▶ **WHAT THE TASK REQUIRES**: In the lines below, output everything from the first line through the line containing "if f.normal.dot(pl.N) <" exactly as it is. Pictures are not part of the output.
-------- SOURCE EXCERPT
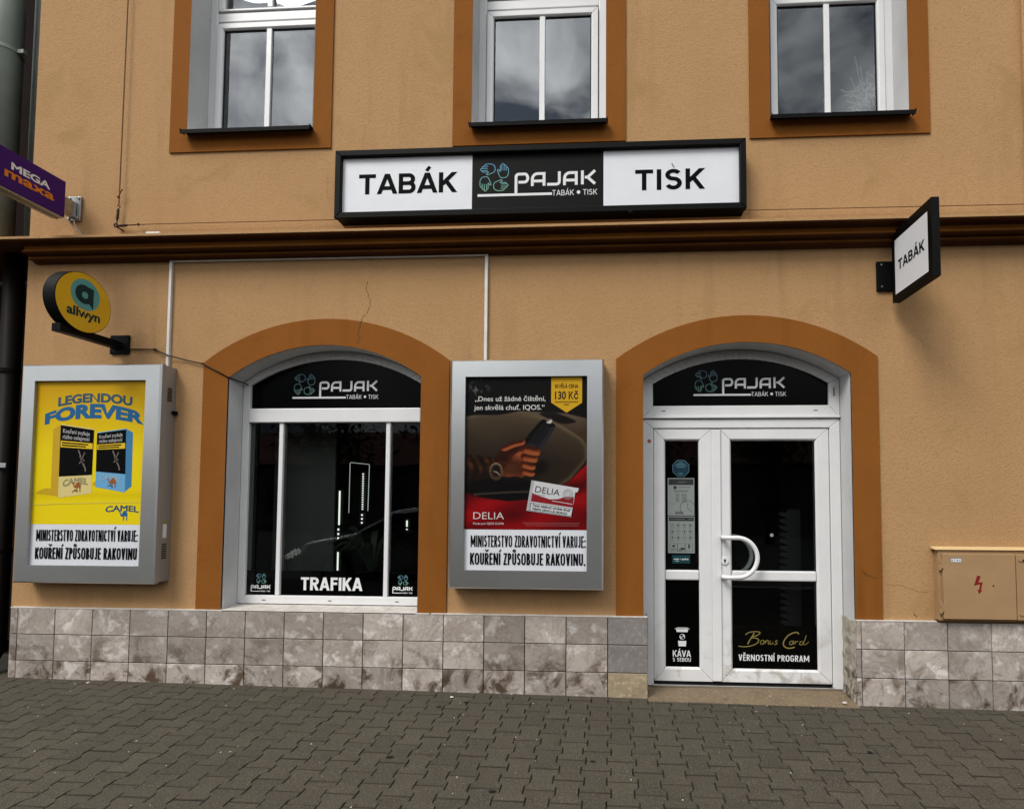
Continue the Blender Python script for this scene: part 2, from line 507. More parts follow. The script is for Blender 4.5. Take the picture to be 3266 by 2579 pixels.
def put_fill(bm, pl, loops, h, mi=0, fn=None, offs=0.0):
    V, T = cdt_fill(loops, offs)
    vs = []
    for (a, b) in V:
        if fn: a, b = fn(a, b)
        vs.append(bm.verts.new(pl.p(a, b, h)))
    for t_ in T:
        q = [vs[i] for i in t_]
        f = bm.faces.new(q); f.material_index = mi
        f.normal_update()
        if f.normal.dot(pl.N) < 0: f.normal_flip()

CAPH = None
def put_text(bm, pl, s, u0, v0, width, cap, h=0.0008, bold=0.0, mi=0, warp=None, space=1.0):
    """s with its left edge at u0, baseline v0, fitted to width and capital height"""
    global CAPH
    if CAPH is None:
        CAPH = max(p[1] for l in text_loops('H') for p in l)
    loops = text_loops(s, space)
    xs = [p[0] for l in loops for p in l]
    bx, bz = bold if isinstance(bold, tuple) else (bold, bold)
    x0, x1 = min(xs) - bx, max(xs) + bx
    k = width / (x1 - x0)
    kz = cap / (CAPH + 2 * bz)
    def fn(a, b):
        u, v = u0 + (a - x0) * k, v0 + (b + bz) * kz
        return warp(u, v) if warp else (u, v)
    put_fill(bm, pl, loops, h, mi, fn, (bx, bz))

def stroke_loops(pts, wd, closed=False):
    """one quad chain per stroke as a filled outline with mitred joins"""
    n = len(pts); P = [Vector(p) for p in pts]
    Lf, Rt = [], []
    for i in range(n):
        if closed: a, c = P[i - 1], P[(i + 1) % n]
        else: a, c = P[max(i - 1, 0)], P[min(i + 1, n - 1)]
        b = P[i]
        d1 = (b - a).normalized() if (b - a).length > 1e-9 else (c - b).normalized()
        d2 = (c - b).normalized() if (c - b).length > 1e-9 else d1
        n1 = Vector((-d1.y, d1.x)); n2 = Vector((-d2.y, d2.x)); s_ = n1 + n2
        m_ = s_ * (2 / s_.length_squared) if s_.length_squared > 0.5 else n1
        Lf.append(tuple(b + m_ * wd / 2)); Rt.append(tuple(b - m_ * wd / 2))
    return Lf, Rt

def put_stroke(bm, pl, pts, wd, h=0.0008, mi=0, closed=False):
    Lf, Rt = stroke_loops(pts, wd, closed)
    n = len(pts)
    a = [bm.verts.new(pl.p(x, z, h)) for x, z in Lf]; b = [bm.verts.new(pl.p(x, z, h)) for x, z in Rt]
    for i in range(n if closed else n - 1):
        j = (i + 1) % n
        f = bm.faces.new([b[i], b[j], a[j], a[i]]); f.material_index = mi

def put_poly(bm, pl, pts, h=0.0008, mi=0):
    put_fill(bm, pl, [pts], h, mi)

def clip_band(pts, lo, hi):
    for (sgn, lim) in ((1, lo), (-1, -hi)):
        o = []
        for i in range(len(pts)):
            a, b = pts[i - 1], pts[i]
            fa, fb = sgn * a[1] - lim, sgn * b[1] - lim
            if (fa >= 0) != (fb >= 0):
                t_ = fa / (fa - fb); o.append((a[0] + (b[0] - a[0]) * t_, lim * sgn))
            if fb >= 0: o.append(b)
        pts = o
        if not pts: return pts
    return pts

GW = {'I': 0.0, 'J': 0.52, 'E': 0.56, 'F': 0.54, 'T': 0.64, 'M': 1.08, 'S': 0.60, 'Z': 0.62, 'A': 0.74, 'V': 0.72, 'O': 0.78, 'G': 0.76, 'N': 0.82, 'D': 0.72,
      'C': 0.68, 'K': 0.68, 'U': 0.70, 'R': 0.66, 'P': 0.62, 'B': 0.64, ' ': 0.26, ':': 0.0, '.': 0.0}
DIA = {'Á': ('A', 'a'), 'Í': ('I', 'a'), 'Ě': ('E', 'c'), 'Ř': ('R', 'c'), 'Ů': ('U', 'r')}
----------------
▶ **REPLY TO THE TASK**:
Continue the Blender Python script for this scene: part 2, from line 507. More parts follow. The script is for Blender 4.5. Take the picture to be 3266 by 2579 pixels.
def put_fill(bm, pl, loops, h, mi=0, fn=None, offs=0.0):
    V, T = cdt_fill(loops, offs)
    vs = []
    for (a, b) in V:
        if fn: a, b = fn(a, b)
        vs.append(bm.verts.new(pl.p(a, b, h)))
    for t_ in T:
        q = [vs[i] for i in t_]
        f = bm.faces.new(q); f.material_index = mi
        f.normal_update()
        if f.normal.dot(pl.N) < 0: f.normal_flip()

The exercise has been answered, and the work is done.